If any of you would like to take a look and see if you can reproduce the issue then here is the Visual Studio 2012 project with the .x object included (72 kB total):

http://www2.zippyshare.com/v/mI5AarI7/file.html

It should be ready to build if you just set the directories for the directx SDK on your computer. There is also an already built .exe in the Release folder.

The camera is controlled with WSAD, if you go backwards slightly you will see the object cross over the far clipping plane. At that point you will see the fps (in the upper left corner) go down drastically if the behavior is the same as for me.

You can try changing the device creation to use "D3DCREATE_HARDWARE_VERTEXPROCESSING" to see if the issue goes away.

Of course, if there are any debugging gurus out there that have a few minutes to spare to determine if this is actually a bug that would be great. :)

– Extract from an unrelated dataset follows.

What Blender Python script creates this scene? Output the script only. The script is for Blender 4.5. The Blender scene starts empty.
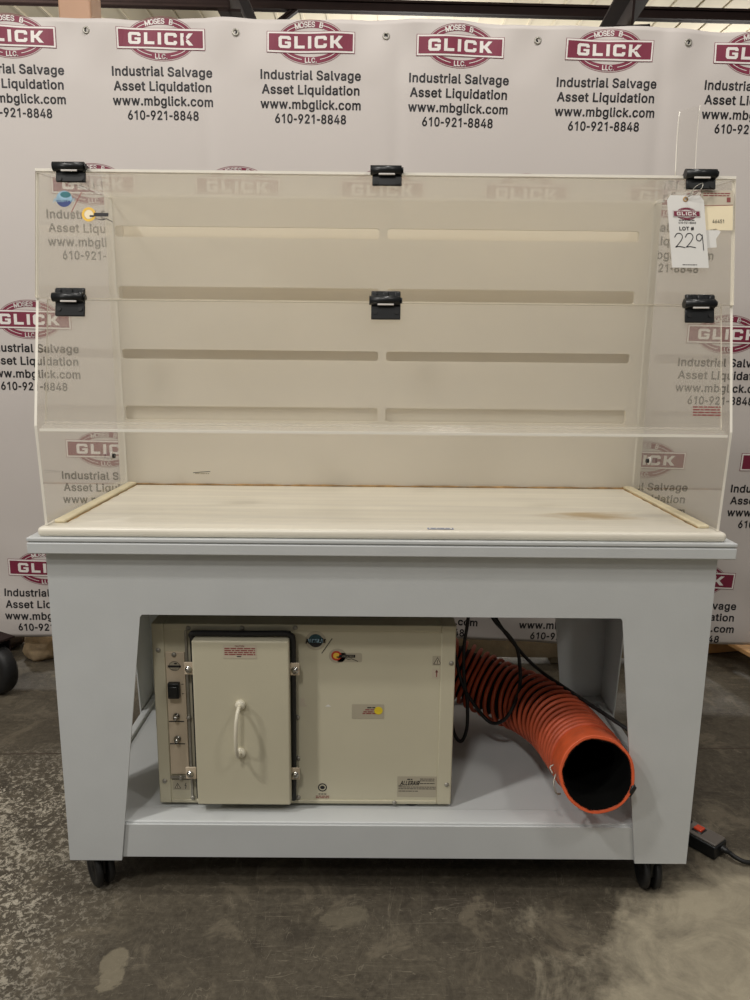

If the problem went away with hardware vertex processing, you haven't got any problems..

It sounds like a simple "CPU does no justice here", which is why we have got GPUs :)

I would just leave it be, and be happy it works now - unless you need software vertex processing for some reason?

.:vinterberg:.

If the problem went away with hardware vertex processing, you haven't got any problems..

It sounds like a simple "CPU does no justice here", which is why we have got GPUs :)

I would just leave it be, and be happy it works now - unless you need software vertex processing for some reason?

Yeah I might have to leave it be. I'm considering rewriting my engine to use Directx 11 anyway so a lot of things will probably change. Thanks for the input.